L’individualité ne contient pas de noyau immuable: elle déborde de contradictions et de paradoxes et résulte d’une interaction dynamique avec la société. Aucun individu n'est auto-suffisant et ne peut bâtir sa vie seul. Tout individu a besoin d’une communauté ou d'une société à partir de laquelle au cours de sa vie il peut, par mimésis, absorber et adopter de nombreuses choses, puis les transmettre aux autres. Dans l’apprentissage et dans l’éducation, dans le travail et dans la politique, dans la joie et dans le malheur, chacun a besoin des autres.

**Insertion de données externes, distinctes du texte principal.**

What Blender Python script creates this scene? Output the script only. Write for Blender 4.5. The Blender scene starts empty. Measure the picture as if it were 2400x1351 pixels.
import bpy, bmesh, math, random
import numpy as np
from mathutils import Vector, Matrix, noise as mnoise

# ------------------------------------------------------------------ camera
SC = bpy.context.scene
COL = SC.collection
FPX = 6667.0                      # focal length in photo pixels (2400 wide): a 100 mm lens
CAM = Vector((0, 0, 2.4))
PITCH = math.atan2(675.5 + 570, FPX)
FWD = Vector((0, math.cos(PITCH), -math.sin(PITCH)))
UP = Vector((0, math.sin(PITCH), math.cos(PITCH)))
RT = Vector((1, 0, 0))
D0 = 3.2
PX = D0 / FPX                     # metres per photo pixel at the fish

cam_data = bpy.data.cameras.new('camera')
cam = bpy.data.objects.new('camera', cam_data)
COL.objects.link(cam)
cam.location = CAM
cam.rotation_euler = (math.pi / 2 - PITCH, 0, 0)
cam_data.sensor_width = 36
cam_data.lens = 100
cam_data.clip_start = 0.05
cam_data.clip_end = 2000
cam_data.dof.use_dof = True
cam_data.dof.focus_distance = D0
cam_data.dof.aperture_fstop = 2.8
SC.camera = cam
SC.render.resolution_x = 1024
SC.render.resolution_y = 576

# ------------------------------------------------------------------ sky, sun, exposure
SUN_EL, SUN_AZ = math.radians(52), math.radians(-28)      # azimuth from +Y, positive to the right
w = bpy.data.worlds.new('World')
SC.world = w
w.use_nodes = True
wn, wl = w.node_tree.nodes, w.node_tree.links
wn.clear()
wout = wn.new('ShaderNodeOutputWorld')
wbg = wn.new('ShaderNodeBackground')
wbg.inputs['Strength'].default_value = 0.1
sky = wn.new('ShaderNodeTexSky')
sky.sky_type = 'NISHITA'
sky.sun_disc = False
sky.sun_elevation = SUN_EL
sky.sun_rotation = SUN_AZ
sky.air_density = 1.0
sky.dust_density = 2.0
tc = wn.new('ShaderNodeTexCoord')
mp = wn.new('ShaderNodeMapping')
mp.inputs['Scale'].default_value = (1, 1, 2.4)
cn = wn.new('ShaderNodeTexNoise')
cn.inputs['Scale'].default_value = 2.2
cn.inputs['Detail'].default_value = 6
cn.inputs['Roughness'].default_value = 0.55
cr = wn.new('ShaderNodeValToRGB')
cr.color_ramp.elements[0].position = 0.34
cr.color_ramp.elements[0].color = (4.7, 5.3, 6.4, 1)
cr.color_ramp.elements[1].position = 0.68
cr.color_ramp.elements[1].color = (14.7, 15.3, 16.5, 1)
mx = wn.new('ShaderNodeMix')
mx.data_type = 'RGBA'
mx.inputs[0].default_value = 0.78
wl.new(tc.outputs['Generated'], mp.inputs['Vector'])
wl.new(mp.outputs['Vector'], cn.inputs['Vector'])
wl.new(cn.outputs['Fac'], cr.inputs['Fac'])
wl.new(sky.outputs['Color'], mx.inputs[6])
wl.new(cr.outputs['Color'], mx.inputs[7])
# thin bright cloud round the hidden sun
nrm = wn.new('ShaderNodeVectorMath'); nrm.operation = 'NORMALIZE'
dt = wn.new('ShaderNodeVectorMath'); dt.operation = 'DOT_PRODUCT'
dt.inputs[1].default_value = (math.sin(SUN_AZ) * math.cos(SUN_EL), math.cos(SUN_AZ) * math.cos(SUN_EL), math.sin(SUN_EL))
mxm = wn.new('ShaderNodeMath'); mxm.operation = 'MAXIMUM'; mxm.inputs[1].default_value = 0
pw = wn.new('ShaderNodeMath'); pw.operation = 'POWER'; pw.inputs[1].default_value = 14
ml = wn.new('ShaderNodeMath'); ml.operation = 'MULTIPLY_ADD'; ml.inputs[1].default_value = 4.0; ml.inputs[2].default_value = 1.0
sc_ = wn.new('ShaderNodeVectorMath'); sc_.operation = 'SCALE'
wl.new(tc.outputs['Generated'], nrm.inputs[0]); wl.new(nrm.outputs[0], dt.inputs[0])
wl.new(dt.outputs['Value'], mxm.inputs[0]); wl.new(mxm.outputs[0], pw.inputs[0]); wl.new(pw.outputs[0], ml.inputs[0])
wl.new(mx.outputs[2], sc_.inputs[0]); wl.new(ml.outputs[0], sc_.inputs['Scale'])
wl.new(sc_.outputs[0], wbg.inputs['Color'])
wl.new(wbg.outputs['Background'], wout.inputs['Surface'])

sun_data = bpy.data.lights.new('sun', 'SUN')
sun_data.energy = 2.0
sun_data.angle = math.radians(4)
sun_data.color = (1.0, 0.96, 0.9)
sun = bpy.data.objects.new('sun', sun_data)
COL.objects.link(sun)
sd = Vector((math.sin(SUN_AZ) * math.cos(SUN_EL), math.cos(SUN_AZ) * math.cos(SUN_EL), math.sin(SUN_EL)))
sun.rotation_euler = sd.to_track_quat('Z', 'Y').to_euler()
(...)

L’auto-compréhension naît de la vie avec les autres et de la reconnaissance que ceux-ci octroient à l'individu; cette auto-compréhension change de ce fait au cours de la vie. La généralité ne peut pas engendrer l'homme. Dans tout individu réside un élément primaire de non-identité, et cette non-identité constitue le fondement de l’intégrité de l’individu. La non-identité conduit à l’expérience de la Selbstfremdheit, qui représente l'une des plus importantes conditions du succès de cette rencontre avec l’autre.